Seulement, lors de la plénière, déplore le député, Toutefois, « cette exclusion des infractions sus-évoquées n’a pas été matérialisée dans le texte final qui a été adopté en séance plénière. Ce qui contrevient aux obligations internationales du Sénégal en matière de protection des droits fondamentaux de l’homme ainsi qu’à l’évolution récente de la jurisprudence internationale y relative ». Amadou Bâ se veut très clair. Pour lui, « les atteintes graves aux droits fondamentaux de l’homme, notamment le droit à la vie, le droit de ne pas subir de tortures, de traitements cruels, inhumains ou dégradants, ne sauraient être couvertes par une amnistie ».

« L’indemnisation de l’ensemble des victimes constitue un préalable à la réconciliation »

Outre les cas de torture et atteinte aux droits de l’homme, le député est aussi, largement revenu sur la question de l’indemnisation des victimes. Sur ce, il a affirmé que toute loi amnistiante, qui ne prévoit pas de mécanisme d’indemnisation, est supposée nulle. C’est la raison pour laquelle, précise t-il, le Ministre de la Justice « Aïssata T’alla Sall) avait annoncé la mise en place d’une commission d’indemnisation pour les victimes ». Amadou Ba reste convaincu que l’indemnisation de l’ensemble des victimes constitue un préalable à la réconciliation.

« Le législateur dispose de la liberté de ne pas attendre qu’il y ait une controverse jurisprudentielle pour user de ses prérogatives d’interpréter une loi » 

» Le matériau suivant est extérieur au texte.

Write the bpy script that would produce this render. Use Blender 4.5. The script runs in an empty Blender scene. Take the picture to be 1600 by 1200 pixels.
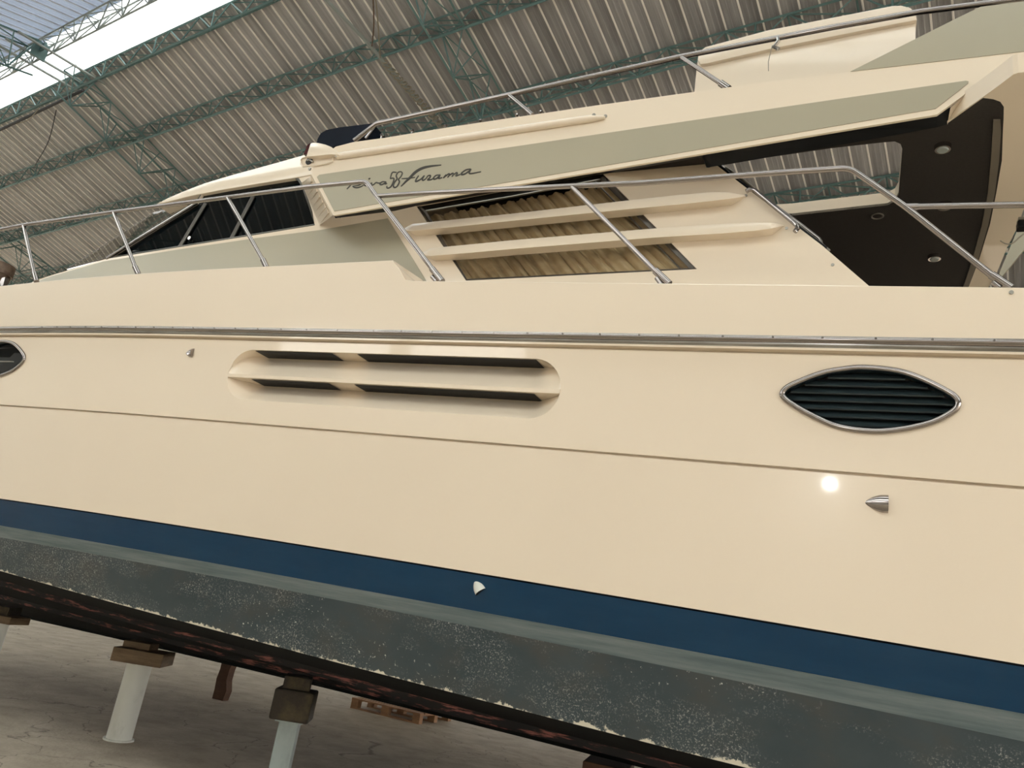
import bpy, math, random
import numpy as np
from mathutils import Vector, Matrix
from mathutils.geometry import tessellate_polygon

random.seed(7)
scn = bpy.context.scene
COL = scn.collection

# ------------------------------------------------------------------ camera
F = 1200.0
EYE = np.array([0.0, 0.0, 1.6])
_u = np.array([650.0, 3900.0, -1200.0]); _u /= np.linalg.norm(_u)
_b = np.array([-2650.0, 90.0, -1200.0]); _b -= _u * _b.dot(_u); _b /= np.linalg.norm(_b)
R = np.array([-_b, np.cross(_u, -_b), _u])          # world = R @ camera
cam = bpy.data.cameras.new('camera'); camo = bpy.data.objects.new('camera', cam); COL.objects.link(camo)
cam.sensor_width = 36; cam.lens = 36 * F / 1600; cam.clip_start = 0.05; cam.clip_end = 300
camo.matrix_world = Matrix([[*R[0], EYE[0]], [*R[1], EYE[1]], [*R[2], EYE[2]], [0, 0, 0, 1]])
scn.camera = camo

# ------------------------------------------------------------------ light
scn.view_settings.view_transform = 'Standard'
scn.view_settings.look = 'None'
scn.view_settings.exposure = 1.12
scn.view_settings.gamma = 1.0
scn.view_settings.use_curve_mapping = False
w = bpy.data.worlds.new('world'); scn.world = w; w.use_nodes = True
bg = w.node_tree.nodes['Background']
bg.inputs[0].default_value = (1.0, 0.98, 0.95, 1)
bg.inputs[1].default_value = 2.4

# ------------------------------------------------------------------ unprojecting helpers
def ray(px, py):
    return R @ np.array([(px - 800) / F, -(py - 600) / F, -1.0])
def atY(px, py, Y):
    d = ray(px, py); return EYE + d * (Y / d[1])
def atZ(px, py, Z):
    d = ray(px, py); return EYE + d * ((Z - EYE[2]) / d[2])
class Pl:                                            # plane Y = y0 + k (Z - z0)
    def __init__(s, y0, k=0.0, z0=0.0): s.y0, s.k, s.z0 = y0, k, z0
    def at(s, px, py, off=0.0):
        d = ray(px, py)
        t = (s.y0 + off + s.k * (EYE[2] - s.z0)) / (d[1] - s.k * d[2])
        return EYE + d * t
    def Y(s, z): return s.y0 + s.k * (z - s.z0)
CAB = Pl(4.62, 0.14, 3.9)       # cabin side
FLY = Pl(4.40, 0.10, 4.6)       # flybridge side
RAIL = Pl(4.10)                 # deck rails
HA = math.radians(9.2)          # the hangar is turned against the boat
HL = np.array([-math.cos(HA), math.sin(HA), 0]); HAW = np.array([math.sin(HA), math.cos(HA), 0])
def hg(l, a, z): return HL * l + HAW * a + np.array([0, 0, z])

# ------------------------------------------------------------------ materials
MATS = {}
def mat(name, col, rough=0.5, metal=0.0, spec=0.5, noise=None, bump=None, coat=0.0, jitter=0.0, trans=0.0):
    m = bpy.data.materials.new(name); m.use_nodes = True
    nt = m.node_tree; p = nt.nodes['Principled BSDF']
    p.inputs['Base Color'].default_value = (*col, 1); p.inputs['Roughness'].default_value = rough
    p.inputs['Metallic'].default_value = metal; p.inputs['Specular IOR Level'].default_value = spec
    p.inputs['Coat Weight'].default_value = coat; p.inputs['Coat Roughness'].default_value = 0.05
    tc = nt.nodes.new('ShaderNodeTexCoord')
    src = None
    if noise:                                        # (colour2, scale(x,y,z), detail, low, high)
        c2, sc, det, lo, hi = noise
        mp = nt.nodes.new('ShaderNodeMapping'); mp.inputs['Scale'].default_value = sc
        nt.links.new(tc.outputs['Object'], mp.inputs[0])
        n = nt.nodes.new('ShaderNodeTexNoise'); n.inputs['Scale'].default_value = 1; n.inputs['Detail'].default_value = det
        n.inputs['Roughness'].default_value = 0.65
        nt.links.new(mp.outputs[0], n.inputs['Vector'])
        r = nt.nodes.new('ShaderNodeMapRange'); r.inputs[1].default_value = lo; r.inputs[2].default_value = hi
        nt.links.new(n.outputs[0], r.inputs[0])
        mx = nt.nodes.new('ShaderNodeMix'); mx.data_type = 'RGBA'
        mx.inputs[6].default_value = (*col, 1); mx.inputs[7].default_value = (*c2, 1)
        nt.links.new(r.outputs[0], mx.inputs[0]); src = mx.outputs[2]
    if jitter:
        oi = nt.nodes.new('ShaderNodeObjectInfo')
        r = nt.nodes.new('ShaderNodeMapRange'); r.inputs[3].default_value = 1 - jitter; r.inputs[4].default_value = 1 + jitter
        nt.links.new(oi.outputs['Random'], r.inputs[0])
        v = nt.nodes.new('ShaderNodeVectorMath'); v.operation = 'SCALE'
        if src: nt.links.new(src, v.inputs[0])
        else: v.inputs[0].default_value = col
        nt.links.new(r.outputs[0], v.inputs['Scale']); src = v.outputs[0]
    if src: nt.links.new(src, p.inputs['Base Color'])
    if bump:
        sc, st = bump
        n = nt.nodes.new('ShaderNodeTexNoise'); n.inputs['Scale'].default_value = sc; n.inputs['Detail'].default_value = 6
        nt.links.new(tc.outputs['Object'], n.inputs['Vector'])
        b = nt.nodes.new('ShaderNodeBump'); b.inputs['Strength'].default_value = st; b.inputs['Distance'].default_value = 0.01
        nt.links.new(n.outputs[0], b.inputs['Height']); nt.links.new(b.outputs[0], p.inputs['Normal'])
    MATS[name] = m
    return m
CREAM = mat('cream_gelcoat', (0.805, 0.69, 0.54), 0.3, spec=0.2, coat=0.8, noise=((0.78, 0.665, 0.52), (0.6, 0.6, 0.6), 2, .3, .7))
GREYP = mat('sage_grey_paint', (0.395, 0.355, 0.255), 0.3, noise=((0.37, 0.34, 0.25), (.8, .8, .8), 2, .3, .7))
BLUE = mat('navy_boot_paint', (0.007, 0.036, 0.080), 0.14, spec=0.22, noise=((0.011, 0.044, 0.090), (1.5, 1.5, 8), 5, .35, .7))
CANVAS = mat('navy_acrylic', (0.004, 0.007, 0.015), 0.3, spec=0.12)
STEEL = mat('polished_steel', (0.36, 0.33, 0.315), 0.13, 1.0)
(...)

S’agissant de l’absence d’une jurisprudence discordante devant justifier l’opportunité d’interpréter la loi portant amnistie, le député a fait remarquer que le législateur dispose de la liberté de ne pas attendre qu’il y ait une controverse jurisprudentielle pour user de ses prérogatives d’interpréter une loi qu’il juge ambiguë ou obscure: « Il s’agit de clarifier le champ d’application dans le souci d’éviter, d’une part, toute interprétation erronée de la loi portant amnistie au détriment des intérêts des victimes et, d’autre part, que le Sénégal ne puisse pas voir sa responsabilité engagée au niveau des juridictions internationales pour absence de recours effectif pour les victimes ou leurs ayants droit qui souhaiteraient saisir les tribunaux nationaux ».

« La sacralité de la vie humaine est incomparable à un quelconque bien matériel dont la perte peut être remplacée, quelle qu’en soit sa valeur »

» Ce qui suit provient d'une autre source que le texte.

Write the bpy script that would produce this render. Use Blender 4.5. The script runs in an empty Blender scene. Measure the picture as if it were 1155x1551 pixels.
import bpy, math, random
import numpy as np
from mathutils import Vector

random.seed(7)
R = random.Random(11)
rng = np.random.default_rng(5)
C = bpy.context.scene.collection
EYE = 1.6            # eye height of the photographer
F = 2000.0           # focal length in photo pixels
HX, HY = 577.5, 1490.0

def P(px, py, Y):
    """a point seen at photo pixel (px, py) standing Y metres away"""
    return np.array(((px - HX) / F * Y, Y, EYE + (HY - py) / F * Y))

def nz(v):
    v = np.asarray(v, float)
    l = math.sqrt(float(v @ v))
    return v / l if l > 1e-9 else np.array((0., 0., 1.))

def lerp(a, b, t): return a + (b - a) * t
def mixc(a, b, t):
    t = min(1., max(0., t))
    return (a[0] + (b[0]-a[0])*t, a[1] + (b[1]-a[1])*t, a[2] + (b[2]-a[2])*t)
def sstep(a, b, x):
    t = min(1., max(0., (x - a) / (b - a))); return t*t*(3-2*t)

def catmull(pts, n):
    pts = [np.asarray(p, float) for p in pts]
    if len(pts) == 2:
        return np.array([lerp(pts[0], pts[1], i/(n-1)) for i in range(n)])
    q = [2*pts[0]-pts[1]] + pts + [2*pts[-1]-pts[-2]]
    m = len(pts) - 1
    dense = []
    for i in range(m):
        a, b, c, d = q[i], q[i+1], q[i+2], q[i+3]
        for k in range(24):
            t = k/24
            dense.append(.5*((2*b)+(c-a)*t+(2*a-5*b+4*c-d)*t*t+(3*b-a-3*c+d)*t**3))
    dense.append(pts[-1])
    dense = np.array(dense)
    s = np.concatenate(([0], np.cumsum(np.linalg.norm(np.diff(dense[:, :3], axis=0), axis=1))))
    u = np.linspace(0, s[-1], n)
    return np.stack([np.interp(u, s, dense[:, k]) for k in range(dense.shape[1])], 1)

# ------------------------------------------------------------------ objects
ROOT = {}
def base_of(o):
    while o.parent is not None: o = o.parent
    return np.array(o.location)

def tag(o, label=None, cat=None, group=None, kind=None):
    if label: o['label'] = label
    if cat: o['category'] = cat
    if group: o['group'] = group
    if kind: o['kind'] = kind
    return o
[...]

Par rapport à la non-prise en compte des pertes de biens matériels, Amadou Bâ a soutenu devant ses collègue que « la sacralité de la vie humaine est incomparable à un quelconque bien matériel dont la perte peut être remplacée, quelle qu’en soit sa valeur ». Donc, précise t-il, « cette proposition de loi vise uniquement les atteintes graves aux droits de l’homme ».

Relativement à la question de l’incidence financière, il a soutenu que « le propre d’une loi interprétative consiste à ne rien ajouter ou retrancher dans la loi qu’elle interprète. Par conséquent, une telle loi ne saurait comporter une incidence financière puisqu’elle se limite tout simplement à clarifier le sens de la loi à laquelle elle se rapporte ».

« Une loi interprétative ne saurait comporter une incidence financière puisqu’elle se limite à clarifier le sens de la loi à laquelle elle se rapporte »

Amadou Bâ s’est, aussi, expliqué sur l’expression « motivation politique ». Sur ce, il a indiqué que « la proposition de loi interprétative ne fait que reprendre une expression initialement contenue dans la loi afin de repréciser son sens. Par ailleurs, il a souligné que « la loi interprétative n’est pas l’expression d’une justice des vainqueurs. Elle ne vise ni les Forces de Défense et de Sécurité (FDS) ni les autorités politiques de l’ancien régime, d’autant plus que la loi a un caractère général et impersonnel. En revanche, son objet consiste à lever toute ambiguïté ».